謎解きやダンジョンは見るものに楽しさを提供しにくいので、好まれないのかもしれません。
海外と日本:求めるゲーム性の違い
興味深いのは、日本と海外で「ゲームの好まれ方」に違いがある点です。
日本では「親切設計」「キャラクター性」「ストーリー性」を重視するタイトルが好まれます。難易度よりも“楽しさ”や“感情移入”が評価されやすいのです。
一方、海外では「高難度」や「理不尽さ」すら“やりごたえ”として歓迎される傾向にあります。

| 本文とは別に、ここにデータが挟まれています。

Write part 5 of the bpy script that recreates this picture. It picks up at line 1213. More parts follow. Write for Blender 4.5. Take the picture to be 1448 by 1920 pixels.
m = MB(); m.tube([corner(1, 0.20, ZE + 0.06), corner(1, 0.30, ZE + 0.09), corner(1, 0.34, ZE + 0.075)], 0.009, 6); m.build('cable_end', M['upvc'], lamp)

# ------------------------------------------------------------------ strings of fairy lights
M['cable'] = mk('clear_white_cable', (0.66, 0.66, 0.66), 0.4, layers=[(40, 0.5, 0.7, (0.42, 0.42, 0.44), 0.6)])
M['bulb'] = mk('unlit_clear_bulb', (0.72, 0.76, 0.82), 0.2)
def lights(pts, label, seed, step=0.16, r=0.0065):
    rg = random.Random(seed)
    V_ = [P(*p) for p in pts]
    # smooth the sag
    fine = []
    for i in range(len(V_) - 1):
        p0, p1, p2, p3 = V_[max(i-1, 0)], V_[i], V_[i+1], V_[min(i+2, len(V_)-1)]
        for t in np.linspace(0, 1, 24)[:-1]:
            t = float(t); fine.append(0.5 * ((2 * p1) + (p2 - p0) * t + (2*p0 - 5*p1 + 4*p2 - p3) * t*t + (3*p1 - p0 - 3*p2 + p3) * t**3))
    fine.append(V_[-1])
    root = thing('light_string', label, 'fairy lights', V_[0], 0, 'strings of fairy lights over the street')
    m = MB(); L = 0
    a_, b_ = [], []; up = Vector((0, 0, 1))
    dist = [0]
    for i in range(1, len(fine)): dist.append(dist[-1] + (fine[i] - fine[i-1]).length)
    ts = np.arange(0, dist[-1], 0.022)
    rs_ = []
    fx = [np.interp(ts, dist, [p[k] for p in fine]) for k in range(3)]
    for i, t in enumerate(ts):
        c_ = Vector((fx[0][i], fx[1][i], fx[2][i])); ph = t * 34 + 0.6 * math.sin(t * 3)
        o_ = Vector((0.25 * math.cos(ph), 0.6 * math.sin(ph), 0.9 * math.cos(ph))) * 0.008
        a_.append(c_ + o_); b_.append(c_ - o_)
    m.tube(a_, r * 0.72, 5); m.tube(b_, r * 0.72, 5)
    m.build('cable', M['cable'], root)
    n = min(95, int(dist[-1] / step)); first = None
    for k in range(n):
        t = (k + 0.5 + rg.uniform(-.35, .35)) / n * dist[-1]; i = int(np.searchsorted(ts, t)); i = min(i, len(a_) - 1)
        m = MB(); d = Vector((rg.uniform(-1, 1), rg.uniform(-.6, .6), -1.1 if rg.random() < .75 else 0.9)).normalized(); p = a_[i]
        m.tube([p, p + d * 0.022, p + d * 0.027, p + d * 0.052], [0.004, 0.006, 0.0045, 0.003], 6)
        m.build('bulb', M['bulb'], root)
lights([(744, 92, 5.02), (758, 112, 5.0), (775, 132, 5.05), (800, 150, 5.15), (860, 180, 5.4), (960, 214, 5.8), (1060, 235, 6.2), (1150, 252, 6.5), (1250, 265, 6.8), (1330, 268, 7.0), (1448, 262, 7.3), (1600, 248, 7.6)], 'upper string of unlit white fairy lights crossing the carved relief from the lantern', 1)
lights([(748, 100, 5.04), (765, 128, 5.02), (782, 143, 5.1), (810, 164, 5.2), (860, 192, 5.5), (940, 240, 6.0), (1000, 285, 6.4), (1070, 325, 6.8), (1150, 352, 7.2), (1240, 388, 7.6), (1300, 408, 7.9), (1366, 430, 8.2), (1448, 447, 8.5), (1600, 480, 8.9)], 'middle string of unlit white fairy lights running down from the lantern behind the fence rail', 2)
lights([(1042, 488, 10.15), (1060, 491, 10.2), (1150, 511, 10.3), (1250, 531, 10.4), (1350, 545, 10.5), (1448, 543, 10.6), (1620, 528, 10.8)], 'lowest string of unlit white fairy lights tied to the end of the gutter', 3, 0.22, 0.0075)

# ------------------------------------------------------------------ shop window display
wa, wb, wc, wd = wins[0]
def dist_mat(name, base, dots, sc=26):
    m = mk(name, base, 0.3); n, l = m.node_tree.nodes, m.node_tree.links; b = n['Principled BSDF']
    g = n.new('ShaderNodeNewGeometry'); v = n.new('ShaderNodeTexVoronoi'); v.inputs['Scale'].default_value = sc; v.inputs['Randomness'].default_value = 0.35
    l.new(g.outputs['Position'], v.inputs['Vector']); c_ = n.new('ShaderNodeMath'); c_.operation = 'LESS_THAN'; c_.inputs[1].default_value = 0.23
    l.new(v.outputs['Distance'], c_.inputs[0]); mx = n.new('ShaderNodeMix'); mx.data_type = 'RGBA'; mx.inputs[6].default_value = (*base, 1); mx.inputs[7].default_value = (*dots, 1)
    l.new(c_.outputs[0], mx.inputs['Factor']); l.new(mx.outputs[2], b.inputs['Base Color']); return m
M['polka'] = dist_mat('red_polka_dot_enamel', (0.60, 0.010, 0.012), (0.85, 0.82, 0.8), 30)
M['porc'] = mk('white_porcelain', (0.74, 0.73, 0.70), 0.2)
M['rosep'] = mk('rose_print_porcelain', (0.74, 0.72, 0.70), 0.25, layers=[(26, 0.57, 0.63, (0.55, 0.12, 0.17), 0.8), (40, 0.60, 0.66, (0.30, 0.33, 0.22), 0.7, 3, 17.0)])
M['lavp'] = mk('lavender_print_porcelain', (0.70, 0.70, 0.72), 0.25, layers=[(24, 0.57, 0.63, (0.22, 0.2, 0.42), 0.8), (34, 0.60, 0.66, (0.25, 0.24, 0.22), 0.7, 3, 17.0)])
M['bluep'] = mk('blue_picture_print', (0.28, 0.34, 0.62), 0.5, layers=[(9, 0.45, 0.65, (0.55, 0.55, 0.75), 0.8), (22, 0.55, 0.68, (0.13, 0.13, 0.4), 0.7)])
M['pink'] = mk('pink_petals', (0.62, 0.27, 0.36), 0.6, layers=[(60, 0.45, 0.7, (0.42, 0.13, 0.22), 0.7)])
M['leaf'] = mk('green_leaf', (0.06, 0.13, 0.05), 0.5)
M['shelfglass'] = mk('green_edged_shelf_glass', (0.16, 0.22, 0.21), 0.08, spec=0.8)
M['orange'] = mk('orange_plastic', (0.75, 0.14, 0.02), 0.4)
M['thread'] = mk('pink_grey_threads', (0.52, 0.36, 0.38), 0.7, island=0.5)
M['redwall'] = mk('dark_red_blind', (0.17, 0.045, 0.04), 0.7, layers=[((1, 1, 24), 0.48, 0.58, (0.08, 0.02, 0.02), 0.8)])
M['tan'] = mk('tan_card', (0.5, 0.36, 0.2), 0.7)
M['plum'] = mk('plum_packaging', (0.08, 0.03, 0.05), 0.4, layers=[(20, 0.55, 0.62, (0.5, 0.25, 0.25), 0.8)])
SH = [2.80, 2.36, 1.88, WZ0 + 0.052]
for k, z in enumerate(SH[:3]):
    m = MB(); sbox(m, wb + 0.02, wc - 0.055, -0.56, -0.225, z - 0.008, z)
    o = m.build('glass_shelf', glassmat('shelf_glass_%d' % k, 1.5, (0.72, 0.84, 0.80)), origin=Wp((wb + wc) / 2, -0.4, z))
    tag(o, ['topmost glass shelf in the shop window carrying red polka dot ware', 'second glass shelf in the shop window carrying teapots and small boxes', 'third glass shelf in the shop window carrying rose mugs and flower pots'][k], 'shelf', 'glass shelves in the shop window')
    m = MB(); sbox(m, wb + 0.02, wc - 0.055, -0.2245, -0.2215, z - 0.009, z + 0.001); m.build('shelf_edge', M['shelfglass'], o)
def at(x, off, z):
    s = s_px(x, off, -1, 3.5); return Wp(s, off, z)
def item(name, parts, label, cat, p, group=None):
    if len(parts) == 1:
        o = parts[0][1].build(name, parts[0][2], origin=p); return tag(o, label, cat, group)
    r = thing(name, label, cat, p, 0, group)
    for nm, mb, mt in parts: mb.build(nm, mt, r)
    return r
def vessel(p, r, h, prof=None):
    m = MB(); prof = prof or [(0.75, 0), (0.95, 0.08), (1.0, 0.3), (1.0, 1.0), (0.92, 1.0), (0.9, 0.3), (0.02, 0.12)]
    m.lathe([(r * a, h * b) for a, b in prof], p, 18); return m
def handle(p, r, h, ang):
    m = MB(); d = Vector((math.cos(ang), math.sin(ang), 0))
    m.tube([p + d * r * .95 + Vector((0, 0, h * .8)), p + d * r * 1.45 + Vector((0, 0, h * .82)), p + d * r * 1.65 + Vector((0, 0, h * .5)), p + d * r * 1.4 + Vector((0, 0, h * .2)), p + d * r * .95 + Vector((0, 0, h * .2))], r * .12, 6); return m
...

『ダークソウル』シリーズのような挑戦型ゲームが高評価を得ていることからもわかるでしょう。また、eスポーツやハードコアゲーマー層が多く、競技性やテクニックを重視する風潮が強いです。
それでも“難しいゲーム”はなくならない
とはいえ、すべてのゲームが簡単になっているわけではありません。近年では、『ELDEN RING』『Hollow Knight』『Cuphead』のように、高難度でありながら世界的にヒットするタイトルも多数登場しています。
これらはただ理不尽なのではなく、「緻密に設計された挑戦」「自力で乗り越える楽しさ」があるからこそ、多くのファンを生んでいます。要するに、「難しさ」にも“質”が問われている時代なのです。
ゲームの進化=プレイヤーとの関係性の変化
ゲームが「簡単になった」と感じるのは、ゲームとプレイヤーの関係性が変わったからとも言えます。プレイヤーが「乗り越える存在」から、「体験する存在」へとシフトした結果、設計思想も変わってきたのです。
しかし、“簡単=つまらない”ではなく、“誰でも楽しめる”という進化でもあります。そして今もなお、「難しさの美学」を貫くゲームが評価されているのは、ゲーム文化の奥深さを物語っています。